Como adverte o posfácio, nenhuma decisão judicial é capaz de iluminar
da noite para o dia a face escura de um país. Se no Brasil Maravilha que
Lula inventou é possível até erradicar a miséria por decreto, no Brasil
real os avanços são mais demorados. O Supremo não erradicou a
corrupção. Ao condenar uma organização criminosa comandada por figurões
federais, contudo, revogou a norma não escrita segundo a qual alguns são
mais iguais que os outros, embora todos sejam iguais perante a lei.
Ao contrário do miserável-brasileiro, o brasileiro corrupto não virou
uma espécie extinta. Mas ninguém mais pode considerar-se condenado à
perpétua impunidade. Veja-se o escândalo protagonizado por Rosemary
Noronha e seus comparsas. Um jipe doado a um dirigente do PT por
serviços prestados a uma empresa privada, exemplifica Merval, “equivale à
operação plástica para a chefe do gabinete da Presidência da República
em São Paulo, em troca talvez de uma audiência marcada”.
Nem existem diferenças notáveis, lembra o autor, entre arranjar emprego
para a ex-mulher do político poderoso ou premiar com um cruzeiro
marítimo a secretária que diz que conversa com o ex-presidente todos os
dias. O caso Rose sugere que o país é o de sempre. Visto de perto,
informa aos gritos que as coisas mudaram.

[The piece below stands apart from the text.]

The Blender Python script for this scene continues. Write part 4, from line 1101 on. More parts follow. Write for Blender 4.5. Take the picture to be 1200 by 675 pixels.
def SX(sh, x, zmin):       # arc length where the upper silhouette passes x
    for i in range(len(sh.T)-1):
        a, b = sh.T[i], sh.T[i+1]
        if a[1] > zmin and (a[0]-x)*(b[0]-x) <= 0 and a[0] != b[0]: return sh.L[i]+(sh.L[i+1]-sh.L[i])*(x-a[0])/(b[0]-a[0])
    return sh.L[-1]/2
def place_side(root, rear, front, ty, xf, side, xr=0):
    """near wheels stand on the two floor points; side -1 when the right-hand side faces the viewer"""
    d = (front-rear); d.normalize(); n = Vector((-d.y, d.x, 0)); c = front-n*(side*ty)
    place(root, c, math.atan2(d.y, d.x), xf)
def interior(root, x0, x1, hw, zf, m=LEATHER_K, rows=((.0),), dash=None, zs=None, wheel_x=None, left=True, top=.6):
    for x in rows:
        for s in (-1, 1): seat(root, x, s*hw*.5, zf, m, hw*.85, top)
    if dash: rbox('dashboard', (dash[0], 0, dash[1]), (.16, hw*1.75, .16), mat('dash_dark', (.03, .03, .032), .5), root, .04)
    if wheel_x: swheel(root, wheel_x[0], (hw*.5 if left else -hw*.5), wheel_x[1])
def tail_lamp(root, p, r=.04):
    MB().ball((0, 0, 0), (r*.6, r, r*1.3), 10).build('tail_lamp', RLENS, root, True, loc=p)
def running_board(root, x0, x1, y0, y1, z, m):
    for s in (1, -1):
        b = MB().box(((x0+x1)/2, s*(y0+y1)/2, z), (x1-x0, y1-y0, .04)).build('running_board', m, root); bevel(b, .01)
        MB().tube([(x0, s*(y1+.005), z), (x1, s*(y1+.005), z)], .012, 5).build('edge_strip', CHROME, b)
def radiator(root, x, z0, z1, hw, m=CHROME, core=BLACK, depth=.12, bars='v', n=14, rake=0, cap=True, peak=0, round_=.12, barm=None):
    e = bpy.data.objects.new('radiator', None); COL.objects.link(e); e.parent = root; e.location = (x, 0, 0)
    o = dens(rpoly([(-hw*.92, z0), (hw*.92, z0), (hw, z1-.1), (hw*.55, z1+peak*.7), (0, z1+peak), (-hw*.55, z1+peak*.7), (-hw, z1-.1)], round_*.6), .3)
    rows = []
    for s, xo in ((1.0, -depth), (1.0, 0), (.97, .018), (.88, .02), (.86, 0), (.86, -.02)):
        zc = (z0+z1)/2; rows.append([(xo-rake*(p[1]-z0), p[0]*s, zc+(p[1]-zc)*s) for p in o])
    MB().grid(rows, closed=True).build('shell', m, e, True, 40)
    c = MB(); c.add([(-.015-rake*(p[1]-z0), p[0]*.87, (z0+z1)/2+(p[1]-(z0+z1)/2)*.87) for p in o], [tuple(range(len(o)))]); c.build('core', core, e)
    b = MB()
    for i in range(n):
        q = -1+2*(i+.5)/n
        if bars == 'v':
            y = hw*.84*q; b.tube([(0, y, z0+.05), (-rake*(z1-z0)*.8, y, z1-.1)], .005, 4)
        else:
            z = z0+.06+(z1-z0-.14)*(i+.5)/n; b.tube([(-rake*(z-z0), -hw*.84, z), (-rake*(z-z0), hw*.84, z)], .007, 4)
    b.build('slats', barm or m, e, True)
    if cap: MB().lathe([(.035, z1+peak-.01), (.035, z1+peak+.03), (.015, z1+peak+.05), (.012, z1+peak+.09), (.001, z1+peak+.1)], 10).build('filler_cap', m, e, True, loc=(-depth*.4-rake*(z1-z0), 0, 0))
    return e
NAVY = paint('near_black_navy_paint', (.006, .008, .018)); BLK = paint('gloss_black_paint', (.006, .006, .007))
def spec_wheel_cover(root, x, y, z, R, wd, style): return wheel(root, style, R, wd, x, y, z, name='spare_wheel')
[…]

Há um ano, como demonstra o livro, Lula estava em campanha para adiar o
julgamento do mensalão ou absolver todos os culpados. Confiante no
apoio de gente que nomeou, como o presidente Ayres Britto ou o relator
Joaquim Barbosa, enxergou subordinados obedientes onde havia juízes
honrados. Decidido a ganhar de goleada, recorreu à chantagem para
enquadrar Gilmar Mendes. A vítima do achaque contou o que acontecera e
Lula preferiu acompanhar o julgamento pela TV Justiça.
Atropelado em novembro pela Operação Porto Seguro, que apurou as
bandalheiras da turma de Rose, o mais falante dos palanqueiros foge da
história há mais de três meses. “Depois do julgamento do mensalão, há
mais chance de o poderoso de plantão, apanhado com a boca na botija,
pagar por seus crimes, até mesmo na cadeia”, constata Merval. É verdade,
confirma a estridente mudez de Lula.